Whilst the two examples are quite extreme, maths anxiety disrupts the maths assessment. Very often we are assessing the  child’s anxiety about maths and not their ability. Moreover, maths anxiety is lifelong unless it is treated and supported. If you had 100 adults in a room, around 40% of them would have sweaty palms and begin to panic when they are told there is going to be a maths test and everyone is going to be told each other’s scores. That is 4 out of 10 children in a classroom at risk of maths anxiety.

How can we help children with maths anxiety?

The main way to help is to have tutors and educators who know about anxiety and can see it in the child, no matter how this anxiety is presented. Whilst the educator is supporting with the 1:1 maths tutoring, they need to provide support with any anxiety that arises, and calming fears connected to the maths.

Most tutors who work with children who have maths anxiety will quickly learn the triggers each child has and work hard to get in front of those fears to minimise the maths anxiety. These tutors know that the maths anxiety is illogical and that the child is trying to protect themselves.

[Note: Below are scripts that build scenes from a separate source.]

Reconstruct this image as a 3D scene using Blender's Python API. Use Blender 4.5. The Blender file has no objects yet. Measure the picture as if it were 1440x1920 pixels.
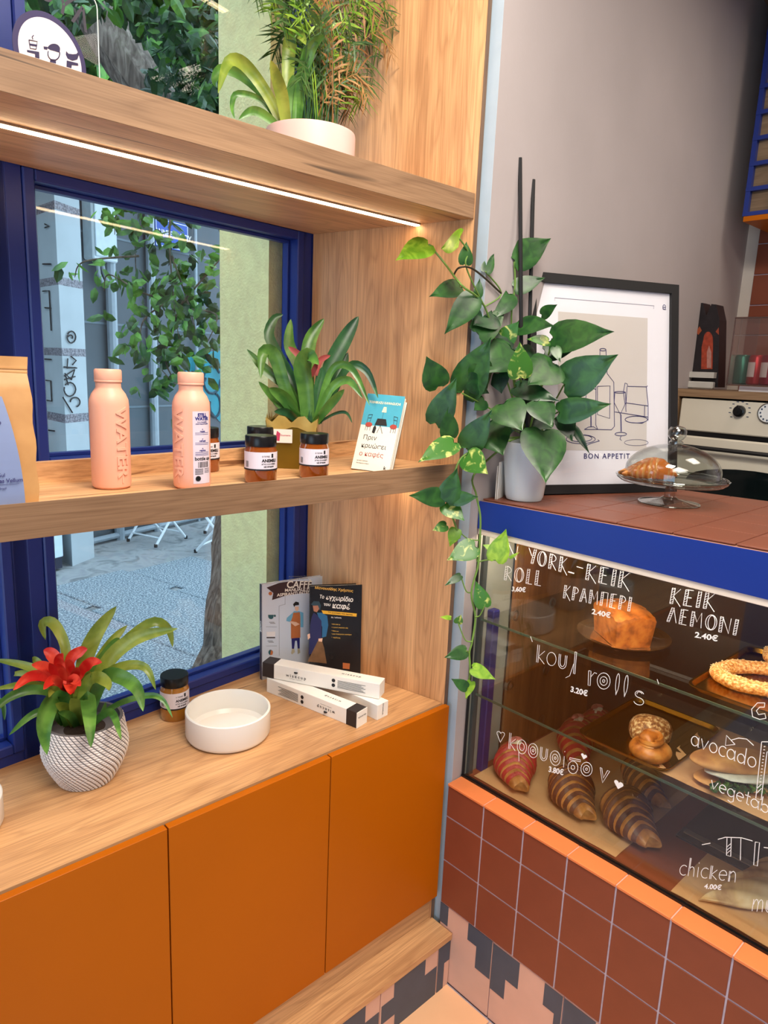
import bpy, bmesh, math, random
from mathutils import Vector, Matrix, Quaternion
R = random.Random(7)
V = Vector
scn = bpy.context.scene
COL = scn.collection
# ---------------------------------------------------------------- camera
H = 1.794
FPX = 1313.835
# rows: image right, image down, view direction, in world axes (x along the window wall, y away, z up)
DR = ((0.73274979, -0.67925959, 0.04103837), (-0.10655264, -0.17408789, -0.97894839), (0.67210437, 0.71295148, -0.19993977))
RX, RD, RF = V(DR[0]), V(DR[1]), V(DR[2])
cam_d = bpy.data.cameras.new('camera'); cam = bpy.data.objects.new('camera', cam_d); COL.objects.link(cam)
m = Matrix((RX, -RD, -RF)).transposed().to_4x4(); m.translation = V((0, 0, H)); cam.matrix_world = m
cam_d.sensor_fit = 'VERTICAL'; cam_d.sensor_height = 24.0; cam_d.lens = 24.0 * FPX / 1920.0
cam_d.clip_start = .02; cam_d.clip_end = 200
scn.camera = cam
# ---------------------------------------------------------------- world, light, exposure
w = bpy.data.worlds.new('world'); scn.world = w; w.use_nodes = True
bg = w.node_tree.nodes['Background']; bg.inputs[0].default_value = (0.60, 0.80, 1.0, 1); bg.inputs[1].default_value = 2.6
scn.view_settings.view_transform = 'Standard'; scn.view_settings.look = 'None'
scn.view_settings.exposure = 0.42; scn.view_settings.gamma = 1.0; scn.view_settings.use_curve_mapping = False
def area(name, loc, size, power, color, rot=(0, 0, 0), sy=None):
    l = bpy.data.lights.new(name, 'AREA'); l.energy = power; l.color = color; l.size = size
    if sy: l.shape = 'RECTANGLE'; l.size_y = sy
    o = bpy.data.objects.new(name, l); COL.objects.link(o); o.location = loc; o.rotation_euler = rot; return o
area('ceiling_fill', (0.4, -0.5, 3.2), 1.2, 52, (1.0, .90, .78))  # this and the next two: unseen area lamps added to light the room
area('ceiling_fill', (0.8, 0.55, 3.2), .5, 26, (1.0, .90, .78))
area('ceiling_fill', (2.5, 0.2, 3.2), .6, 10, (1.0, .86, .72))
# ---------------------------------------------------------------- pixel to point on a real plane
C0 = V((0, 0, H))
def ray(u, v): a, b = (u - 720) / FPX, (v - 960) / FPX; return RX * a + RD * b + RF
def onp(u, v, pt, n):
    r = ray(u, v); n = V(n); return C0 + r * ((V(pt) - C0).dot(n) / r.dot(n))
def Zp(u, v, z): return onp(u, v, (0, 0, z), (0, 0, 1))
def Xp(u, v, x): return onp(u, v, (x, 0, 0), (1, 0, 0))
def Yp(u, v, y): return onp(u, v, (0, y, 0), (0, 1, 0))
def dp(u, v, d): return C0 + ray(u, v) * d
# ---------------------------------------------------------------- materials
def lin(c):
    c = c / 255.0
    return c / 12.92 if c <= .04045 else ((c + .055) / 1.055) ** 2.4
def rgb(t): return (lin(t[0]), lin(t[1]), lin(t[2]), 1)
def mat(name, col, rough=.5, metal=0, var=.06, scale=20, bump=0, bscale=200, spec=.5, trans=0, emit=None, es=0, alpha=1, ior=1.45, coat=0):
    m = bpy.data.materials.new(name); m.use_nodes = True; nt = m.node_tree; b = nt.nodes['Principled BSDF']
    b.inputs['Roughness'].default_value = rough; b.inputs['Metallic'].default_value = metal
    b.inputs['Specular IOR Level'].default_value = spec; b.inputs['Transmission Weight'].default_value = trans
    b.inputs['IOR'].default_value = ior; b.inputs['Coat Weight'].default_value = coat
    c = rgb(col)
    if emit: b.inputs['Emission Color'].default_value = rgb(emit); b.inputs['Emission Strength'].default_value = es
    if var > 0:
        tc = nt.nodes.new('ShaderNodeTexCoord'); n = nt.nodes.new('ShaderNodeTexNoise'); n.inputs['Scale'].default_value = scale; n.inputs['Detail'].default_value = 4
        nt.links.new(tc.outputs['Object'], n.inputs['Vector'])
        r = nt.nodes.new('ShaderNodeValToRGB'); e = r.color_ramp.elements
        e[0].position = .3; e[1].position = .7
        e[0].color = tuple(x * (1 - var) for x in c[:3]) + (1,); e[1].color = tuple(min(1, x * (1 + var)) for x in c[:3]) + (1,)
        nt.links.new(n.outputs['Fac'], r.inputs['Fac']); nt.links.new(r.outputs['Color'], b.inputs['Base Color'])
    else: b.inputs['Base Color'].default_value = c
    if bump:
        tc = nt.nodes.new('ShaderNodeTexCoord'); n2 = nt.nodes.new('ShaderNodeTexNoise'); n2.inputs['Scale'].default_value = bscale; n2.inputs['Detail'].default_value = 5
        bp = nt.nodes.new('ShaderNodeBump'); bp.inputs['Strength'].default_value = bump; bp.inputs['Distance'].default_value = .004
        nt.links.new(tc.outputs['Object'], n2.inputs['Vector']); nt.links.new(n2.outputs['Fac'], bp.inputs['Height']); nt.links.new(bp.outputs['Normal'], b.inputs['Normal'])
    return m
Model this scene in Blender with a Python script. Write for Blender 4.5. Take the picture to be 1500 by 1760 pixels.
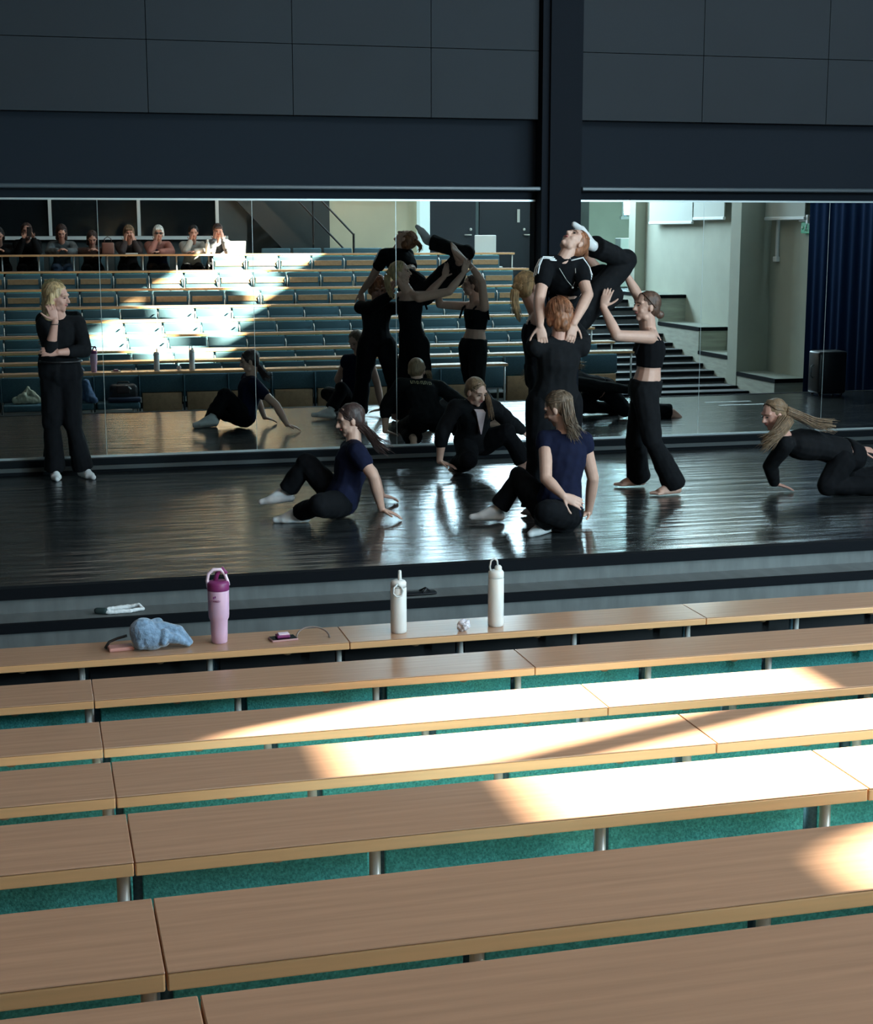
import bpy, bmesh, math, random
import numpy as np
from mathutils import Vector, Matrix, noise

random.seed(7)
for o in list(bpy.data.objects):
    bpy.data.objects.remove(o, do_unlink=True)
SC = bpy.context.scene
COL = SC.collection
PI = math.pi

# ------------------------------------------------------------------ camera
# world: X along the mirror wall, Y = 0 on the mirror face (room at Y < 0), Z = 0 on the stage floor
M_DIST, CAM_H, FPX = 13.2, 1.99, 2650.0
CX, CY = 750.0, 880.0
_a = np.array([50 - CX, 399 - CY, FPX]); _a /= np.linalg.norm(_a)
_b = np.array([11200 - CX, 383 - CY, 0.0]); _b[2] = -(_a[0]*_b[0] + _a[1]*_b[1]) / _a[2]; _b /= np.linalg.norm(_b)
_u = np.cross(_b, _a)
if _u[1] > 0: _u = -_u
RW = np.array([_b, _a, _u])                      # rows: world axes seen in camera coordinates
cam_data = bpy.data.cameras.new('camera')
cam = bpy.data.objects.new('camera', cam_data); COL.objects.link(cam)
right = Vector(RW[:, 0]); down = Vector(RW[:, 1]); fwd = Vector(RW[:, 2])
m3 = Matrix((right, -down, -fwd)).transposed()
cam.matrix_world = Matrix.Translation((0, -M_DIST, CAM_H)) @ m3.to_4x4()
cam_data.sensor_fit = 'VERTICAL'; cam_data.sensor_height = 24.0
cam_data.lens = FPX / 1760.0 * 24.0
cam_data.clip_start = 0.02; cam_data.clip_end = 200
SC.camera = cam

def at(x, y, d):
    """world point seen at pixel (x, y) at distance d in front of the mirror wall"""
    v = RW @ np.array([x - CX, y - CY, FPX])
    s = (M_DIST - d) / v[1]
    return Vector((v[0]*s, -d, v[2]*s + CAM_H))

# ------------------------------------------------------------------ light
world = bpy.data.worlds.new('daylight'); SC.world = world; world.use_nodes = True
wb = world.node_tree.nodes['Background']; wb.inputs[0].default_value = (0.35, 0.75, 1.0, 1); wb.inputs[1].default_value = 0.7

def area_light(name, loc, normal, sx, sy, energy, color):
    l = bpy.data.lights.new(name, 'AREA'); l.shape = 'RECTANGLE'; l.size = sx; l.size_y = sy
    l.energy = energy; l.color = color
    o = bpy.data.objects.new(name, l); COL.objects.link(o)
    o.location = loc; o.rotation_euler = Vector(normal).to_track_quat('-Z', 'Y').to_euler()
    return o

SUN_DIR = Vector((-1, -0.35, -0.55)).normalized()
sl = bpy.data.lights.new('sun', 'SUN'); sl.energy = 150; sl.angle = math.radians(0.8); sl.color = (1.0, 0.92, 0.74)
so = bpy.data.objects.new('sun', sl); COL.objects.link(so); so.rotation_euler = SUN_DIR.to_track_quat('-Z', 'Y').to_euler()
so.location = (12, 4, 9)
WX = 10.8                                            # right wall
SILL, HEAD = 4.91, 6.20
SUNWIN = [(4.80, 5.91), (6.04, 7.17), (7.44, 8.62), (8.74, 9.85), (10.07, 11.20)]
SKYC = (0.62, 0.85, 1.0)
# daylight entering by the clerestory of the right wall and by the tall windows of the back wall
area_light('right_clerestory_daylight', (WX - .07, -8.0, (SILL + HEAD)/2), (-1, 0, -0.25), 6.2, 1.1, 640, SKYC)
BACKWIN = [(5.95, 6.50), (6.75, 8.05), (8.25, 10.04)]
BW_Z0, BW_Z1 = 2.75, 4.7
for (x0, x1) in BACKWIN:
    area_light('back_window_daylight', ((x0 + x1)/2, -14.5, (BW_Z0 + BW_Z1)/2), (0, 1, -0.1), x1 - x0, BW_Z1 - BW_Z0, 245*(x1 - x0), SKYC)
area_light('added_fill_over_seats', (3.5, -10.5, 6.9), (0, 0.1, -1), 7.0, 3.5, 170, (1.0, 0.93, 0.84))  # added fill for ambient light over the seating, not a real ceiling fixture
area_light('corridor_daylight', (12.0, -16.5, 2.9), (-0.6, 0.8, -0.3), 0.8, 1.2, 1000, (0.55, 0.88, 1.0))
SC.view_settings.view_transform = 'Standard'; SC.view_settings.look = 'None'
SC.view_settings.exposure = 0.0; SC.view_settings.gamma = 1.0
SC.view_settings.use_curve_mapping = False

# ------------------------------------------------------------------ materials
def mat(name, color, rough=0.6, metal=0.0, spec=0.5, noise_amt=0.0, noise_scale=(8, 8, 8), bump=0.0, coat=0.0, trans=0.0, detail=4, sheen=0.0):
    m = bpy.data.materials.new(name); m.use_nodes = True
    nt = m.node_tree; b = nt.nodes['Principled BSDF']
    b.inputs['Base Color'].default_value = (*color, 1); b.inputs['Roughness'].default_value = rough
    b.inputs['Metallic'].default_value = metal; b.inputs['Specular IOR Level'].default_value = spec
    b.inputs['Coat Weight'].default_value = coat; b.inputs['Transmission Weight'].default_value = trans
    if sheen: b.inputs['Sheen Weight'].default_value = sheen
    if noise_amt or bump:
        tc = nt.nodes.new('ShaderNodeTexCoord'); mp = nt.nodes.new('ShaderNodeMapping'); mp.inputs['Scale'].default_value = noise_scale
        nz = nt.nodes.new('ShaderNodeTexNoise'); nz.inputs['Scale'].default_value = 1.0; nz.inputs['Detail'].default_value = detail
        nt.links.new(tc.outputs['Object'], mp.inputs['Vector']); nt.links.new(mp.outputs['Vector'], nz.inputs['Vector'])
        if noise_amt:
            r = nt.nodes.new('ShaderNodeValToRGB')
            r.color_ramp.elements[0].position = 0.3; r.color_ramp.elements[1].position = 0.7
            lo = [max(0, c*(1 - noise_amt)) for c in color]; hi = [min(1, c*(1 + noise_amt)) for c in color]
            r.color_ramp.elements[0].color = (*lo, 1); r.color_ramp.elements[1].color = (*hi, 1)
            nt.links.new(nz.outputs['Fac'], r.inputs['Fac']); nt.links.new(r.outputs['Color'], b.inputs['Base Color'])
        if bump:
            bp = nt.nodes.new('ShaderNodeBump'); bp.inputs['Strength'].default_value = bump; bp.inputs['Distance'].default_value = 0.01
            nt.links.new(nz.outputs['Fac'], bp.inputs['Height']); nt.links.new(bp.outputs['Normal'], b.inputs['Normal'])
    return m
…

By using sensitive tutoring, your child can learn that there is nothing to be frightened off and begin to feel confident with maths. All these feelings of inadequacy and low self-esteem will fall away, your child can start to enjoy maths challenges and have greater confidence in other areas of life.

Sometimes we need to open the cupboard to show a child there really isn’t a monster hiding in their wardrobe. We need to start tutoring maths in a more sensitive way that removes the monster from the maths too.